Second the second chiasm suggests an interesting twist on this exodus imagery. Instead of pillars of fire and smoke leading and following, we have “righteousness” and “glory.” Glory makes sense in the exodus context; the fiery pillar of cloud is a traveling form of Yahweh’s glory that appeared on the mountain, and it is the glory that Paul identifies with Christ in 1 Corinthians 10: “the Rock that followed them was Christ.”
Righteousness is odd, though: Odd as something that would go before Israel, and odd because of the chiastic parallel with the glory of Yahweh. It makes more sense if we personalize it: As the glory that follows and guards Israel from the rear is Yahweh Himself in glory, so the “righteousness” that leads them is the Righteous One. We might gloss this, Paulinely, as “the Righteousness that led them was Christ.”
The connection of righteousness and glory also makes sense in the immediate context: Yahweh demands righteousness from Israel, the righteousness of feeding the hungry and clothing the naked. When this righteousness leads Israel, then glory follows. That is just what the passage as a whole says: If you keep My fast, I will make your glory-light shine.

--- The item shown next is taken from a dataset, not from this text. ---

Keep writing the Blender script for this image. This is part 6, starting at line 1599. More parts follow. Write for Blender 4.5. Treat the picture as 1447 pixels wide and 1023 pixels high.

Finally, the notion of righteousness as a guide for Israel perhaps has something to say to our understanding of justification. C.G. Berkhouwer ( Studies in Dogmatics: Faith and Justification ) makes much of the fact that the Christ in whom we trust for justification is the “Way.” That adds a note of movement to our understanding of justification, and links Jesus’ call to discipleship with Paul’s emphasis on justification by faith. Instead of a static status, justification is a path, and we are right before God in Christ who is the Way as we trustingly follow that Way. Isaiah 58:8 might serve as a proof text: We are righteous as we follow the Righteousness that God is, the Righteousness that is Jesus Christ, the Righteousness that follows us as the glory of His Father.